"You shall know the truth, and the truth shall make you odd." ~Flannery O'Connor

Sunday, December 23, 2007

The names of Christ

Something about today's set of Bible readings, for the Fourth Sunday of Advent in the normative Roman calendar, first puzzled me when I was twelve. Not that I got far raising the issue with the nun who taught me that year: she saw my theological questions mostly as clever attempts to avoid the disciplines I really needed, such as those of penmanship, punctuality, and personal appearance. That factoid well prophesied the course of much of my later spiritual life. Even so, I suspect others have been similarly puzzled, though I've never met anybody who let on that they were, and since then I've never formally researched the issue. Herein I shall approach it fresh from the recent debate in these quarters about "the plain sense" of Scripture.

We know that 'Christ' is not Jesus' surname, any more than 'H' is his middle initial. 'Christ' is Anglicized Greek for a Hebrew term meaning 'anointed one', which in turn is usually transliterated as 'Messiah'. It is a title, not a name of the kind given by parents to their children at birth or thereabouts. But what of 'Emmanuel', a name we seem to hear about only during this season? It is not an ordinary given name and has not taken root, like 'Christ', as a title; yet according to Matthew, alluding to Isaiah 7:14, "they shall name him Emmanuel, which means 'God is with us'." Well, who is this "they"? As far as I can see across time as well as space, "they" are mostly carol-singers. Now for all I know, this or that sector of Eastern Christianity might have a tradition of calling Jesus 'Emmanuel'; if so, that would certainly answer the question. But in the last analysis, I doubt it matters much who "they" are so long as there's somebody taking a cue from the infancy narratives in the New Testament. What matters instead are two other things.

First, the interrelation of meaning between the names 'Jesus' and 'Emmanuel' is theologically significant. 'Jesus' means 'he who saves', specifically from our sins. Given that the two names 'Jesus' and 'Emmanuel' are somehow names for the same person, the significant point is that the one who "saves" us from our sins is the one who is "with us." Conceptually, that equivalence is not at all obvious.
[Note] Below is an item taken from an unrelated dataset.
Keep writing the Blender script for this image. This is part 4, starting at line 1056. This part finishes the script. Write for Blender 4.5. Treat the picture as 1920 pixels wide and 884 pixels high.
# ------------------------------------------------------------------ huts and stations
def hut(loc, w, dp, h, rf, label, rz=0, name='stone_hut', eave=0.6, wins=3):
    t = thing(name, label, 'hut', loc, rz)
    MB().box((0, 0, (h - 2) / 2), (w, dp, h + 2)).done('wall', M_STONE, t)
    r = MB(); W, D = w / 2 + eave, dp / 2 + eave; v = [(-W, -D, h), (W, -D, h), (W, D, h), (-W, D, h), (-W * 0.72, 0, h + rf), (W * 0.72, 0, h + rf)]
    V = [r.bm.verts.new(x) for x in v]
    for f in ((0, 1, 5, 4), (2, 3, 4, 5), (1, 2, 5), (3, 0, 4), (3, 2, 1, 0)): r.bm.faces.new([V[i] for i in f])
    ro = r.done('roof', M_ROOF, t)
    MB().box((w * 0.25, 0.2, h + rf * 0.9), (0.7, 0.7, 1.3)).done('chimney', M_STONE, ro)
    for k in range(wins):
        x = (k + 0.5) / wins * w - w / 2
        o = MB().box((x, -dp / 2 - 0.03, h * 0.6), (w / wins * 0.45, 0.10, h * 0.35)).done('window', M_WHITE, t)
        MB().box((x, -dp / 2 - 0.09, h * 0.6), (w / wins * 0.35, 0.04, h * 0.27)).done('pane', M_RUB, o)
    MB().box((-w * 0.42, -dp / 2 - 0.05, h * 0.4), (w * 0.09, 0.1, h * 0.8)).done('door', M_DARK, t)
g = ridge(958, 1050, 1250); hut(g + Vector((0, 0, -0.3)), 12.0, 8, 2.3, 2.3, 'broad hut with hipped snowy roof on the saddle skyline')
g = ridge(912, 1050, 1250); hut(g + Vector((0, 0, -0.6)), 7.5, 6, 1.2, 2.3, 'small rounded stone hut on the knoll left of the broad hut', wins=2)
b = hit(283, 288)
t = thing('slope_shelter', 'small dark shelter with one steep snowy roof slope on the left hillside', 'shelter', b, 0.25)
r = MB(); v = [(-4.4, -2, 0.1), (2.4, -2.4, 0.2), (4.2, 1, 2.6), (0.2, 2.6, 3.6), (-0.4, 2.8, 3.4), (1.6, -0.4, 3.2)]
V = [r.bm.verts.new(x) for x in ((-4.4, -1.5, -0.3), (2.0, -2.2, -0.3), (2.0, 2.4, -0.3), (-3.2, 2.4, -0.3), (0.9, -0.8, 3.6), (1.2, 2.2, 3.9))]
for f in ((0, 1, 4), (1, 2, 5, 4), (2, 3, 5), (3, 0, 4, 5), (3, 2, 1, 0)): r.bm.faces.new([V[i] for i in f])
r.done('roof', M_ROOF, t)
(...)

God has not saved us from our sins by decree: remotely, impalpably, and at some time in the past. Many nominal Christians carry on as though he did; but if he did, we could only acknowledge the fact in the abstract and wonder how it has do with our actual lives. In Jesus Christ, God become a man, God saves us from our sins by having pitched his tent among us with the Incarnation, by having suffered with us on the Cross, and by continuing to suffer precisely in us, as he extends the presence of his risen Body into the world through the Church. God thus saves precisely by being with us. For me, that was a breakthrough insight about the Atonement. The well-known juridical metaphor for salvation, by which Jesus' death saved us by paying an infinitely great debt to an infinite creditor, is destructive when taken too literally. What Jesus really did, and does, is invite us to re-integrate into divinity by being intimately present to us in every moment of life—no matter how small or large, no matter how nasty or glorious—and soliciting our 'yes'. If and when forthcoming, that response is punctualized and fortified in the sacraments, above all in the Eucharist.

The other point which matters is that biblical literalism is dangerous. In the past I've made much of the fact that Matthew's use of Isaiah 7:14's reference to "a virgin"(Septuagint: parthenos) is not warranted as a strict deduction from the original Hebrew text but only as an inspired abduction. You can't get from there to here by being merely literal. Similarly, 'they shall call him Emmanuel' is not true if taken as a prediction about what Jesus would be normally called by name, or even by title. Its truth consists in its being a proleptic summation of what Jesus is for us. It is the Gospel-in-germ. That of course is not the "plain sense" of the term for the ignorant and the literal-minded. But it is the plain sense for those who read today's gospel in the context of Tradition and the teaching authority of the Church.